> [Do this] Return all the data, word for word.

> [Dataset content]

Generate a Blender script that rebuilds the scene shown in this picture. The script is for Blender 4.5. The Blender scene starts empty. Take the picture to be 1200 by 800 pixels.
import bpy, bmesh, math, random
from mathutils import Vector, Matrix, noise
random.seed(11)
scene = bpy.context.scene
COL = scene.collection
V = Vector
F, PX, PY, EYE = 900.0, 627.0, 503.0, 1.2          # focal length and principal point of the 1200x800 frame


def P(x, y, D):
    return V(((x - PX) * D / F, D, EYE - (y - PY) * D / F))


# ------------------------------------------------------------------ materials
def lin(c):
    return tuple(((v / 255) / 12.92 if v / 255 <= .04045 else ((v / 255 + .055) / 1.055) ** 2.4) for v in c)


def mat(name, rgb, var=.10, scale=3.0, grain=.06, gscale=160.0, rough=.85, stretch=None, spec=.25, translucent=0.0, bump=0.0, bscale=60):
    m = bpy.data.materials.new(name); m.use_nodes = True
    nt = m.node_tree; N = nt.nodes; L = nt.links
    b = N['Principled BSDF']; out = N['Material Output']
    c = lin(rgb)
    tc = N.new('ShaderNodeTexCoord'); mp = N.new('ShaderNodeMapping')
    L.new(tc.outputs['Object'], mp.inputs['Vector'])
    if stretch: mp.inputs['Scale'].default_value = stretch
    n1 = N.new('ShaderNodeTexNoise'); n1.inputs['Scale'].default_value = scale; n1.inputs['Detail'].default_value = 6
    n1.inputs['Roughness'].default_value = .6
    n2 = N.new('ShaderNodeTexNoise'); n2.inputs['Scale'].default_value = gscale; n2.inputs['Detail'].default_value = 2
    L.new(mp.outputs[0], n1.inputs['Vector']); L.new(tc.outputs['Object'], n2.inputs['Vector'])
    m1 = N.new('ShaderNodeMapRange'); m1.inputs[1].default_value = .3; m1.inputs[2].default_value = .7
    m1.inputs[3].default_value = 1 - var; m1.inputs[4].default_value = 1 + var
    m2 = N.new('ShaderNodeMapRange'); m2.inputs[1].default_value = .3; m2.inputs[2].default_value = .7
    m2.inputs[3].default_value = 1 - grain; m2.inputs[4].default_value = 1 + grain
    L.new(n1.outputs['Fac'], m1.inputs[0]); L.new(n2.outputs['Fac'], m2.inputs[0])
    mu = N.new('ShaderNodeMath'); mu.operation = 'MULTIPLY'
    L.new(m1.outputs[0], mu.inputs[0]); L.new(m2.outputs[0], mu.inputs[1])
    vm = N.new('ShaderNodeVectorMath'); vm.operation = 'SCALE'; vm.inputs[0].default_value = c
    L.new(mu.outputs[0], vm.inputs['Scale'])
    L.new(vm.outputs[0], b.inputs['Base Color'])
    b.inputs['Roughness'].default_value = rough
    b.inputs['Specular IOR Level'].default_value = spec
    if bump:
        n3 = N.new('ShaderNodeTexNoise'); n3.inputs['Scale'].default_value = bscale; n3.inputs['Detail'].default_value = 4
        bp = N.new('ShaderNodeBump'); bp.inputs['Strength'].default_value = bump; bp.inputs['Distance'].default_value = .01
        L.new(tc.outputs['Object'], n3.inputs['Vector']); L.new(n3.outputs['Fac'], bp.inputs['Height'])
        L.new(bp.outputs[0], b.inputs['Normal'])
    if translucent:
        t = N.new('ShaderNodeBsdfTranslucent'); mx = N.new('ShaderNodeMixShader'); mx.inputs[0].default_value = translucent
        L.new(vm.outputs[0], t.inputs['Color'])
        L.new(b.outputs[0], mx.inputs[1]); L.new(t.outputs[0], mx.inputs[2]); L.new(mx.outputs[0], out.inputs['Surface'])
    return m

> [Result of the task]
Generate a Blender script that rebuilds the scene shown in this picture. The script is for Blender 4.5. The Blender scene starts empty. Take the picture to be 1200 by 800 pixels.
import bpy, bmesh, math, random
from mathutils import Vector, Matrix, noise
random.seed(11)
scene = bpy.context.scene
COL = scene.collection
V = Vector
F, PX, PY, EYE = 900.0, 627.0, 503.0, 1.2          # focal length and principal point of the 1200x800 frame


def P(x, y, D):
    return V(((x - PX) * D / F, D, EYE - (y - PY) * D / F))


# ------------------------------------------------------------------ materials
def lin(c):
    return tuple(((v / 255) / 12.92 if v / 255 <= .04045 else ((v / 255 + .055) / 1.055) ** 2.4) for v in c)


def mat(name, rgb, var=.10, scale=3.0, grain=.06, gscale=160.0, rough=.85, stretch=None, spec=.25, translucent=0.0, bump=0.0, bscale=60):
    m = bpy.data.materials.new(name); m.use_nodes = True
    nt = m.node_tree; N = nt.nodes; L = nt.links
    b = N['Principled BSDF']; out = N['Material Output']
    c = lin(rgb)
    tc = N.new('ShaderNodeTexCoord'); mp = N.new('ShaderNodeMapping')
    L.new(tc.outputs['Object'], mp.inputs['Vector'])
    if stretch: mp.inputs['Scale'].default_value = stretch
    n1 = N.new('ShaderNodeTexNoise'); n1.inputs['Scale'].default_value = scale; n1.inputs['Detail'].default_value = 6
    n1.inputs['Roughness'].default_value = .6
    n2 = N.new('ShaderNodeTexNoise'); n2.inputs['Scale'].default_value = gscale; n2.inputs['Detail'].default_value = 2
    L.new(mp.outputs[0], n1.inputs['Vector']); L.new(tc.outputs['Object'], n2.inputs['Vector'])
    m1 = N.new('ShaderNodeMapRange'); m1.inputs[1].default_value = .3; m1.inputs[2].default_value = .7
    m1.inputs[3].default_value = 1 - var; m1.inputs[4].default_value = 1 + var
    m2 = N.new('ShaderNodeMapRange'); m2.inputs[1].default_value = .3; m2.inputs[2].default_value = .7
    m2.inputs[3].default_value = 1 - grain; m2.inputs[4].default_value = 1 + grain
    L.new(n1.outputs['Fac'], m1.inputs[0]); L.new(n2.outputs['Fac'], m2.inputs[0])
    mu = N.new('ShaderNodeMath'); mu.operation = 'MULTIPLY'
    L.new(m1.outputs[0], mu.inputs[0]); L.new(m2.outputs[0], mu.inputs[1])
    vm = N.new('ShaderNodeVectorMath'); vm.operation = 'SCALE'; vm.inputs[0].default_value = c
    L.new(mu.outputs[0], vm.inputs['Scale'])
    L.new(vm.outputs[0], b.inputs['Base Color'])
    b.inputs['Roughness'].default_value = rough
    b.inputs['Specular IOR Level'].default_value = spec
    if bump:
        n3 = N.new('ShaderNodeTexNoise'); n3.inputs['Scale'].default_value = bscale; n3.inputs['Detail'].default_value = 4
        bp = N.new('ShaderNodeBump'); bp.inputs['Strength'].default_value = bump; bp.inputs['Distance'].default_value = .01
        L.new(tc.outputs['Object'], n3.inputs['Vector']); L.new(n3.outputs['Fac'], bp.inputs['Height'])
        L.new(bp.outputs[0], b.inputs['Normal'])
    if translucent:
        t = N.new('ShaderNodeBsdfTranslucent'); mx = N.new('ShaderNodeMixShader'); mx.inputs[0].default_value = translucent
        L.new(vm.outputs[0], t.inputs['Color'])
        L.new(b.outputs[0], mx.inputs[1]); L.new(t.outputs[0], mx.inputs[2]); L.new(mx.outputs[0], out.inputs['Surface'])
    return m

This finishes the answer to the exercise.